No one expected anything from Attack the Gas Station when it came out in 1999. The director was considered strictly genre, the cast was young and mostly unacclaimed, and the whole darn thing was set in a gas station in the middle of a city in the middle of the night. But the first audiences loved it, and they brought some friends, and the friends brought some friends, and they brought their friends and before anyone knew what was happening the movie was the black comedy hit of 1999, beating out The Matrix, and Star Wars: The Phantom Menace, and earning raves from foreign journalists as it quietly crept around the world, film festival to film festival.

Socialists love this movie, but don't be scared.
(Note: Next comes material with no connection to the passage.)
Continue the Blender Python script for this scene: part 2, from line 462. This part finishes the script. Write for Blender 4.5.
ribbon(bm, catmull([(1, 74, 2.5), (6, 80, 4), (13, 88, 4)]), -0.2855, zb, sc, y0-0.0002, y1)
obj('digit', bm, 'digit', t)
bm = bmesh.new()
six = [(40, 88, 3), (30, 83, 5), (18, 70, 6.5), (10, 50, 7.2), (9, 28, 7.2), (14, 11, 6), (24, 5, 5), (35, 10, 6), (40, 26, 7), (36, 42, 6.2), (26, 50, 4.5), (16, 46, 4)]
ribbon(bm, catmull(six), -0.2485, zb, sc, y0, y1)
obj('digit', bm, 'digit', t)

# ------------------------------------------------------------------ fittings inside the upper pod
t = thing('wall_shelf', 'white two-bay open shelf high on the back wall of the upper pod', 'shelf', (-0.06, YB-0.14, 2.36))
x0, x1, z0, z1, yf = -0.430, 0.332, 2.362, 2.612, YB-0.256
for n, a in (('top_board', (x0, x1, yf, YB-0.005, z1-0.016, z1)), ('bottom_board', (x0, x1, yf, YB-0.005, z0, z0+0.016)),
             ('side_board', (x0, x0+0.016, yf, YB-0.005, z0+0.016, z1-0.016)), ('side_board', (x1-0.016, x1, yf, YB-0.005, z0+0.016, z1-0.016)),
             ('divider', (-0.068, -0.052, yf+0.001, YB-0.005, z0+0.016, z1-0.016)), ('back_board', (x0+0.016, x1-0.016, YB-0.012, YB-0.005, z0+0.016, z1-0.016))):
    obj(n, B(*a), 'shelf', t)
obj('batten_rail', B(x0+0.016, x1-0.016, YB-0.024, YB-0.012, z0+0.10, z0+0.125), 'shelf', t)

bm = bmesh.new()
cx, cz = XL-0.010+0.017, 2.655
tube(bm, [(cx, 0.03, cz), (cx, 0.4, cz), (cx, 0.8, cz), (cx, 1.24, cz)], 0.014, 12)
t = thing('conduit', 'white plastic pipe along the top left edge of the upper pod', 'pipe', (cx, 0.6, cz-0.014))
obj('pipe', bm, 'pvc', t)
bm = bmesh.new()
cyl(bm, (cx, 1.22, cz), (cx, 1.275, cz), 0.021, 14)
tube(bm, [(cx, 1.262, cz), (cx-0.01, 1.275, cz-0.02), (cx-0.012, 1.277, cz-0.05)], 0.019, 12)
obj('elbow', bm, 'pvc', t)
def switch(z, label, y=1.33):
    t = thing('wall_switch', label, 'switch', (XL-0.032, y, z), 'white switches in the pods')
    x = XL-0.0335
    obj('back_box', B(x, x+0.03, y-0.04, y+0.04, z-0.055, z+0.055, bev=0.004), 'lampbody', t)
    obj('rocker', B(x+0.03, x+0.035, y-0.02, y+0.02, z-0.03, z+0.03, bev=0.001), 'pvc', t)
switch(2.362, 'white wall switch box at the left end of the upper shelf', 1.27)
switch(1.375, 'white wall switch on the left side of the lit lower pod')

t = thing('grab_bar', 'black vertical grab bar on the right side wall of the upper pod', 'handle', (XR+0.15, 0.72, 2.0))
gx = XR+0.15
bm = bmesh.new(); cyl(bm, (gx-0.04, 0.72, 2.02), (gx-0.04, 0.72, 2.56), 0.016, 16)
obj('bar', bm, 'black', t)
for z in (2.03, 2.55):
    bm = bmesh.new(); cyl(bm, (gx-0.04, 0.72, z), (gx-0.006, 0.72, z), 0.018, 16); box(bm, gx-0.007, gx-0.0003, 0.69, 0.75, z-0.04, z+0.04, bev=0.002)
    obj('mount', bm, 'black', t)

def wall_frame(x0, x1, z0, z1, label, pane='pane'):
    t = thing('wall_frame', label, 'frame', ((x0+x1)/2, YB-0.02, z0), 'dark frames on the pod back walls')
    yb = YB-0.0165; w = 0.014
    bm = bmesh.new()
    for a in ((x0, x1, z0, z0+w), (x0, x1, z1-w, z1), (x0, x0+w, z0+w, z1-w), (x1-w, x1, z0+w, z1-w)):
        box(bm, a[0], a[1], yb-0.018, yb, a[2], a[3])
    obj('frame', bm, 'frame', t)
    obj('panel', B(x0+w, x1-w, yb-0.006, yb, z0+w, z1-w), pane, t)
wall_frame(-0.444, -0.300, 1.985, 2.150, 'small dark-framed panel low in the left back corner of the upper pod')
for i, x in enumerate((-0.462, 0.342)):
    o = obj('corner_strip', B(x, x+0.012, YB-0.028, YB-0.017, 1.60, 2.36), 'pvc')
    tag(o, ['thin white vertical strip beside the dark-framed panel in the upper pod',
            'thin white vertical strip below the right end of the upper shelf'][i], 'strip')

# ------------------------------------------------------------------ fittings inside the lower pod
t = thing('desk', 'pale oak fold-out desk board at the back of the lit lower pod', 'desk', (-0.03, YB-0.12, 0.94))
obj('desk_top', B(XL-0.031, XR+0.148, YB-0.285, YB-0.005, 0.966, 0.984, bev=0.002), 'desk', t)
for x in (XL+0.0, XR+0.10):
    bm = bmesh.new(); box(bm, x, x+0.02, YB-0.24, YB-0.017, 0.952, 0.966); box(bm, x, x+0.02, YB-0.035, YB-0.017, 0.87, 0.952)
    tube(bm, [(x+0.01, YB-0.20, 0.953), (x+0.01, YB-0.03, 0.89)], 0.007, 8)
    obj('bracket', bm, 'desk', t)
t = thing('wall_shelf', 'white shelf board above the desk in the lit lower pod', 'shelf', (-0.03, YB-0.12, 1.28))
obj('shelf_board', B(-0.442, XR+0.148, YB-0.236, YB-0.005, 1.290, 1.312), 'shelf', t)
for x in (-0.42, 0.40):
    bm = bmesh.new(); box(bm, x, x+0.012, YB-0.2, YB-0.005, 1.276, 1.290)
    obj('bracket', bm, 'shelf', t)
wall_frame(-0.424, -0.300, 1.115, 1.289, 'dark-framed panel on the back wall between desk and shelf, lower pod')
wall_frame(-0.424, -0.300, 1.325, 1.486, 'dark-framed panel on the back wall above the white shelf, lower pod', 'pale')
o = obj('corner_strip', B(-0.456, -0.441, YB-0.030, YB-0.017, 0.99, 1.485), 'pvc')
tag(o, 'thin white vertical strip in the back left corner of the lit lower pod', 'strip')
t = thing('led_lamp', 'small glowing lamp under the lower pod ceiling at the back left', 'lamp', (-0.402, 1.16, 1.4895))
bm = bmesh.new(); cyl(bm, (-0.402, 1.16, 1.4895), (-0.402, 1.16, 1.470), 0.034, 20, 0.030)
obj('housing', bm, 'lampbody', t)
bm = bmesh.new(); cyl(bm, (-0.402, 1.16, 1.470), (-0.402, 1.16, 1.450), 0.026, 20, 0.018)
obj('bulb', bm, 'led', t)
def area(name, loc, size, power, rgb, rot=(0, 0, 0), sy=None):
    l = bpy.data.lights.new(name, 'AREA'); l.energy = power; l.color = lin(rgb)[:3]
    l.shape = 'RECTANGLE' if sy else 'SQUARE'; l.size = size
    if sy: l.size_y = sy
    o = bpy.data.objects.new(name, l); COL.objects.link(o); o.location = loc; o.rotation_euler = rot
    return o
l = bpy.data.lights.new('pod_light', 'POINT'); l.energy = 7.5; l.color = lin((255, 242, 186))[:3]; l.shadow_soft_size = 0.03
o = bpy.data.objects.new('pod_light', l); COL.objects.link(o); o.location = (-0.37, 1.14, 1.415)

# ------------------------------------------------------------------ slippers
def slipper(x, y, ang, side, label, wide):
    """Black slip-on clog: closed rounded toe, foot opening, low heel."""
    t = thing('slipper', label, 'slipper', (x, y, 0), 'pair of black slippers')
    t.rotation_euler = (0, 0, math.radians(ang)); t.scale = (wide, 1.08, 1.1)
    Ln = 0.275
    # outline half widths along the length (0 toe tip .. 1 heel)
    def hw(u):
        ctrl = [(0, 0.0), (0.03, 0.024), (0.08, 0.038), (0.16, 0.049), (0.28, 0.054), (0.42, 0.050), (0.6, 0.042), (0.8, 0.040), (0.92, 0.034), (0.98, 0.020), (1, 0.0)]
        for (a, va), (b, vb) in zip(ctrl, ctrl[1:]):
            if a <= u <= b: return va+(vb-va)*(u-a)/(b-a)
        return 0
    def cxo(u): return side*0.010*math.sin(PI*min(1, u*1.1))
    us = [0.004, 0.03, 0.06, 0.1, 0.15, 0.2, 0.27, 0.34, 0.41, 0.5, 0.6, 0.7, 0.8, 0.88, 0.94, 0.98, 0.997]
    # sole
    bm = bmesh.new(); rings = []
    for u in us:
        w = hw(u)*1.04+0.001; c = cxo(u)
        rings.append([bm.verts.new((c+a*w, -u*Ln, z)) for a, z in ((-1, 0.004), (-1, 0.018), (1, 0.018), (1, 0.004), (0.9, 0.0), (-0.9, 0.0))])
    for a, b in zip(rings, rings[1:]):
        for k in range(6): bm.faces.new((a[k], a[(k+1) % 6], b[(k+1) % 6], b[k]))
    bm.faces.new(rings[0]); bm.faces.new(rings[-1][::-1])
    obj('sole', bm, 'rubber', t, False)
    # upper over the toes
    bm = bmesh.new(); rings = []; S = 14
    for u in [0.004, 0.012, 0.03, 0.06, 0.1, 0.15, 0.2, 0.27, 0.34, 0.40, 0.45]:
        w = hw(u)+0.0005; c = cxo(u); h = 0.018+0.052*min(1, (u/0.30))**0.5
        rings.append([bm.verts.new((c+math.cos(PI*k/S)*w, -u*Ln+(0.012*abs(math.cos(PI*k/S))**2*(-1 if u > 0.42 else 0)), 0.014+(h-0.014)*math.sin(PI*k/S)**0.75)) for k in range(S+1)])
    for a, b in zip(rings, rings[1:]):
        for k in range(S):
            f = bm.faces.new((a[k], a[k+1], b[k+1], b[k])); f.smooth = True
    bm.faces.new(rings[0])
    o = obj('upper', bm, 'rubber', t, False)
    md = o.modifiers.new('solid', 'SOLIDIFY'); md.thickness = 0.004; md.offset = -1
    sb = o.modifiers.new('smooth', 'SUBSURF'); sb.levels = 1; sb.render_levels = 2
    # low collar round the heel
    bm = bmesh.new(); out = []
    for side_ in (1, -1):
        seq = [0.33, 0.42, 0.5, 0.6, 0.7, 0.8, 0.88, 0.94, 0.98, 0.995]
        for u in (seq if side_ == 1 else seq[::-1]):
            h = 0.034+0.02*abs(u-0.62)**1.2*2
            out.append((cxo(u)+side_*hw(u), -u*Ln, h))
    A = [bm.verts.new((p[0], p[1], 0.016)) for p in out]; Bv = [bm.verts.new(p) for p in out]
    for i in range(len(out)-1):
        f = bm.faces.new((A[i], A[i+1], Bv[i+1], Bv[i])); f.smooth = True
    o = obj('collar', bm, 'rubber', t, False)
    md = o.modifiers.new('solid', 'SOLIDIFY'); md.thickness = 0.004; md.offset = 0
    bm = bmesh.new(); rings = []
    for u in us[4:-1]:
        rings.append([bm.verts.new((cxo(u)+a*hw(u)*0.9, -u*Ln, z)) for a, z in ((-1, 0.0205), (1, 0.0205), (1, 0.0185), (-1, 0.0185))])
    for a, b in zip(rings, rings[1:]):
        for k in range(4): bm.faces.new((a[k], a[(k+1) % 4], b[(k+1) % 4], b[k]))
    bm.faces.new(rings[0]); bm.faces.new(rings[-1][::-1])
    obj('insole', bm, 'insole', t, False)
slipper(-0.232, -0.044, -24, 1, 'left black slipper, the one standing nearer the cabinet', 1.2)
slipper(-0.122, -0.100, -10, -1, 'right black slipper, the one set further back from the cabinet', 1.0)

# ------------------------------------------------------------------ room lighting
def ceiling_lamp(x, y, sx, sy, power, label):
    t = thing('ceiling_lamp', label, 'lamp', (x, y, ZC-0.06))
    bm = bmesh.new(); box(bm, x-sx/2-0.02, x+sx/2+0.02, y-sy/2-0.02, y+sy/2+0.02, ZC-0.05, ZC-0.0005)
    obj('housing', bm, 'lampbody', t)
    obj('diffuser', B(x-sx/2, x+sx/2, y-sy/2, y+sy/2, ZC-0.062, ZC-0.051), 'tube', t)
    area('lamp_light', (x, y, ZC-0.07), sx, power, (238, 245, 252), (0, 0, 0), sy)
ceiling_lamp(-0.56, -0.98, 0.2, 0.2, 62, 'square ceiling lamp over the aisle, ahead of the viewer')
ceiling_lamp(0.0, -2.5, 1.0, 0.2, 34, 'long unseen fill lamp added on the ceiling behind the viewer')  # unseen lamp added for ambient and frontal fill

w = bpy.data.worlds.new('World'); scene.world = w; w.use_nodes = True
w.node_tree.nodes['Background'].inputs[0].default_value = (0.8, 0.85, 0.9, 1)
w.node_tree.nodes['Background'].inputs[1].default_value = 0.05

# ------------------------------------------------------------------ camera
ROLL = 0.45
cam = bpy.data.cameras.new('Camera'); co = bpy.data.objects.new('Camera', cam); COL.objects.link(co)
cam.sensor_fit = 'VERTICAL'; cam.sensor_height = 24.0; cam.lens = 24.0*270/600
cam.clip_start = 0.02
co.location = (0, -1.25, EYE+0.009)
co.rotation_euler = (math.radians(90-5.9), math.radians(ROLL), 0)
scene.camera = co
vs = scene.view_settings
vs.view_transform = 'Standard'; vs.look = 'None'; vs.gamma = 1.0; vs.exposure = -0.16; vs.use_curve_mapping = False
This is the Three Stooges on anarcho-nihilism. Four bomb-tossing, cream-pie-hurling, bat-wielding disaffected youths run amuck in the streets and attack a gas station!! Why? Who knows! Kropotkin and Bakunin look like pikers next to this nihilistic gang of four who take a city gas station hostage (twice!) in a bungled robbery. Lord of the Flies-style social engineering quickly breaks out amongst the hostages as punk rockers pump petrol, gangsters are forced to rap, customer service becomes a fighting art, and the gas station becomes the staging ground for an end-times battle between gangsters, punks, and an army of moped-driving delivery boys. A dada poke in the eye to authority, this flick serves as a either a political parable about Korean society, or as a microcosm of Korean social problems, or, alternately, just a hell of a lot of fun.
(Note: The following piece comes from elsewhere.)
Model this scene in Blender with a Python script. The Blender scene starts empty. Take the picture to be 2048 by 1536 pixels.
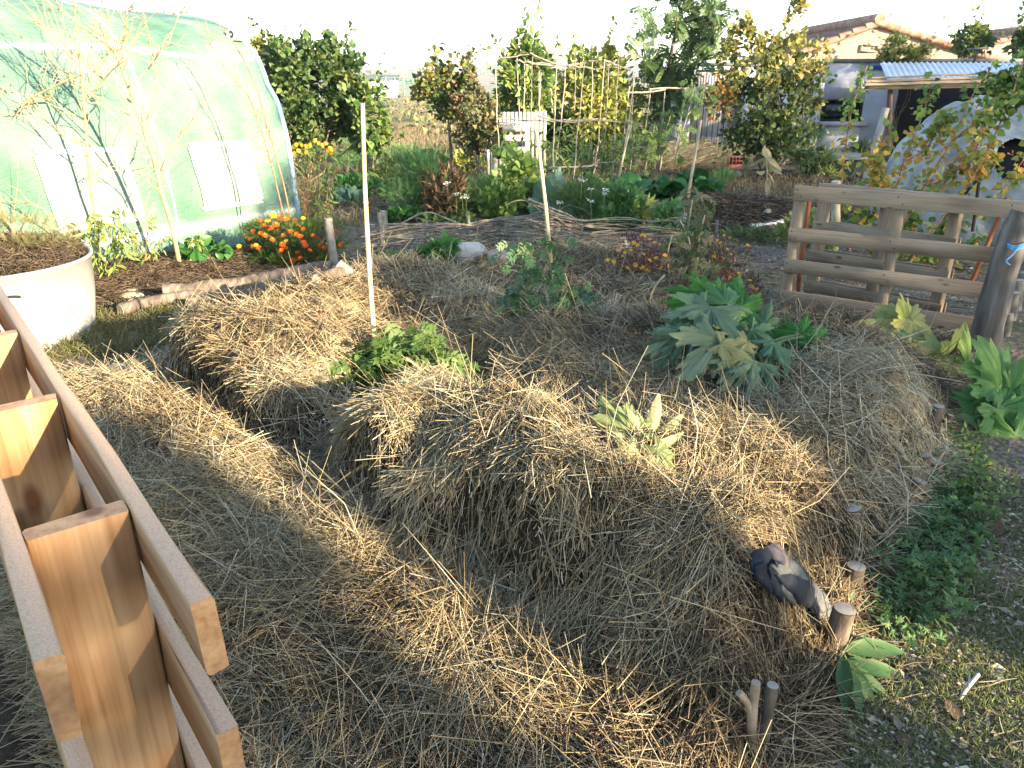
import bpy, math, random
import numpy as np
from mathutils import Vector, Matrix
random.seed(7); R = np.random.default_rng(7)
scn = bpy.context.scene
rad = math.radians

# ------------------------------------------------------------ camera
FPX, PITCH, CAMZ = 1500.0, rad(21.9), 1.6
cam = bpy.data.cameras.new('camera'); camo = bpy.data.objects.new('camera', cam)
scn.collection.objects.link(camo); scn.camera = camo
cam.sensor_width = 36; cam.lens = 36 * FPX / 2048; cam.clip_start = .05; cam.clip_end = 12000
camo.location = (0, 0, CAMZ); camo.rotation_euler = (math.pi/2 - PITCH, 0, 0)

# ------------------------------------------------------------ light
SUN_EL = rad(15.0); SH = np.array([.765, -.644])          # horizontal direction towards the sun
SUN = np.array([SH[0]*math.cos(SUN_EL), SH[1]*math.cos(SUN_EL), math.sin(SUN_EL)])
world = bpy.data.worlds.new("World"); scn.world = world; world.use_nodes = True
nt = world.node_tree; bg = nt.nodes['Background']
sky = nt.nodes.new('ShaderNodeTexSky'); sky.sky_type = 'NISHITA'; sky.sun_disc = False
sky.sun_elevation = SUN_EL; sky.sun_rotation = math.atan2(SH[0], SH[1]); sky.altitude = 200
sky.air_density = 1.0; sky.dust_density = .6
nt.links.new(sky.outputs[0], bg.inputs[0]); bg.inputs[1].default_value = 0.118
sl = bpy.data.lights.new('sun', 'SUN'); sl.energy = 5.0; sl.angle = rad(.5); sl.color = (1, .80, .53)
so = bpy.data.objects.new('sun', sl); scn.collection.objects.link(so)
so.rotation_euler = Vector(-SUN).to_track_quat('-Z', 'Y').to_euler(); so.location = (8, -8, 10)
scn.view_settings.view_transform = 'Standard'; scn.view_settings.look = 'None'
scn.view_settings.gamma = 1; scn.view_settings.exposure = 2.46
scn.render.engine = 'CYCLES'; scn.cycles.max_bounces = 6; scn.cycles.diffuse_bounces = 3
scn.cycles.transparent_max_bounces = 8; scn.cycles.use_adaptive_sampling = True
scn.cycles.sample_clamp_indirect = 4

# ------------------------------------------------------------ pixel -> place helpers
CP, SP = math.cos(PITCH), math.sin(PITCH)
def ray(px, py):
    u = (px-1024)/FPX; v = (768-py)/FPX
    return np.array([u, CP + v*SP, -SP + v*CP])
def G(px, py, z=0.0):
    d = ray(px, py); t = (z-CAMZ)/d[2]; return np.array([0, 0, CAMZ]) + d*t
def V(px, py, Y):
    d = ray(px, py); return np.array([0, 0, CAMZ]) + d*(Y/d[1])
def VP(pts, Y): return [V(p[0], p[1], (p[2] if len(p) > 2 else Y)) for p in pts]

# ------------------------------------------------------------ noise, terrain height
def _hash(i, j, s):
    n = (i*374761393 + j*668265263 + s*974634777) & 0x7fffffff
    n = ((n ^ (n >> 13))*1274126177) & 0x7fffffff
    return ((n ^ (n >> 16)) & 0xffff)/65535.0
def vn(x, y, s=0):
    x = np.asarray(x, float); y = np.asarray(y, float)
    i = np.floor(x).astype(np.int64); j = np.floor(y).astype(np.int64); fx = x-i; fy = y-j
    fx = fx*fx*(3-2*fx); fy = fy*fy*(3-2*fy)
    a = _hash(i, j, s); b = _hash(i+1, j, s); c = _hash(i, j+1, s); d = _hash(i+1, j+1, s)
    return (a*(1-fx)+b*fx)*(1-fy) + (c*(1-fx)+d*fx)*fy - .5
def fbm(x, y, s=0, o=3):
    r = 0; a = 1
    for k in range(o): r = r + a*vn(np.asarray(x)*2**k, np.asarray(y)*2**k, s+k); a *= .5
    return r
def segdist(x, y, pts):
    best = np.full(np.shape(x), 1e9); zz = np.zeros(np.shape(x))
    for a, b in zip(pts[:-1], pts[1:]):
        a = np.array(a, float); b = np.array(b, float); ab = b[:2]-a[:2]; L = max((ab**2).sum(), 1e-9)
        t = np.clip(((x-a[0])*ab[0] + (y-a[1])*ab[1])/L, 0, 1)
        d = np.hypot(x-a[0]-t*ab[0], y-a[1]-t*ab[1]); z = a[2]+t*(b[2]-a[2])
        m = d < best; best = np.where(m, d, best); zz = np.where(m, z, zz)
    return best, zz
def inpoly(x, y, poly):
    x = np.asarray(x, float); y = np.asarray(y, float); c = np.zeros(x.shape, bool); n = len(poly)
    for k in range(n):
        x1, y1 = poly[k][:2]; x2, y2 = poly[(k+1) % n][:2]
        m = ((y1 > y) != (y2 > y)) & (x < (x2-x1)*(y-y1)/((y2-y1) if y2 != y1 else 1e-9) + x1)
        c ^= m
    return c
def polyz(pts): return [tuple(G(p[0], p[1], p[2])[:2]) + (p[2],) for p in pts]
BED = [tuple(G(px, py, .1)[:2]) for px, py in
       [(1500,1800),(1600,1500),(1690,1290),(1730,1130),(1800,1020),(1900,900),(1890,790),(1960,700),(1700,655),(1480,640),(1300,570),(1100,530),
        (960,545),(760,565),(690,610),(480,655),(330,700),(150,745),(-100,770),(-700,1000),(-600,2300),(700,2600)]]
# crests of the straw rows: (list of x, y, height), half width
RIDGES = [
 (polyz([(395,665,.36),(540,665,.38),(640,700,.36)]), .34),
 (polyz([(790,840,.42),(900,820,.43),(990,860,.41)]), .26),
 (polyz([(990,870,.41),(1130,960,.44),(1260,1010,.40),(1400,1060,.36)]), .32),
 (polyz([(1400,1060,.36),(1540,1130,.37),(1570,1230,.33)]), .28),
 (polyz([(1060,700,.30),(1160,675,.32),(1260,720,.29)]), .28),
 (polyz([(1250,960,.34),(1420,880,.32),(1600,930,.30),(1720,990,.26)]), .36),
 (polyz([(760,570,.30),(860,560,.32),(930,590,.28)]), .24),
 (polyz([(700,640,.28),(820,640,.30),(900,660,.26)]), .26),
 (polyz([(1000,550,.30),(1120,545,.33),(1280,575,.30),(1340,600,.24)]), .26),
 (polyz([(1640,690,.22),(1760,670,.22)]), .22),
]
ROW = polyz([(-200,800,.10),(120,800,.15),(260,850,.16),(390,970,.15),(540,1100,.13),(720,1230,.11),(900,1380,.10),(1080,1560,.10)])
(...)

These hijack boys are a surrealist strike force who have done an end-run around logic and reason, knowing that the enemy of change is logical debate. When someone tries to talk them out of what they're doing or asks their reasons they' womp 'em in the head, force them to play strip drinking games, and make them repair a telephone over and over again.

Shiny and stylish, full of Korean rap and glittering mopeds, 60 mph baseball pitches and gas nozzles wielded like six-shooters, this crowd-pleaser bypasses your superego and explodes directly in your id. A freaky, out-of-control ride, Attack is a molotov cocktail disguised as a movie.

Director Kim Sang-Jin's note:
"My priority was making the film funny rather than focusing on narrative or style. I thought a comedy depicting rebellion against society should be somewhat raw and extreme instead of refined. A gas station in a city is like an island. In this isolated space I tried to show, in a funny way, the attempts of alienated young people to overturn the existing order of the world."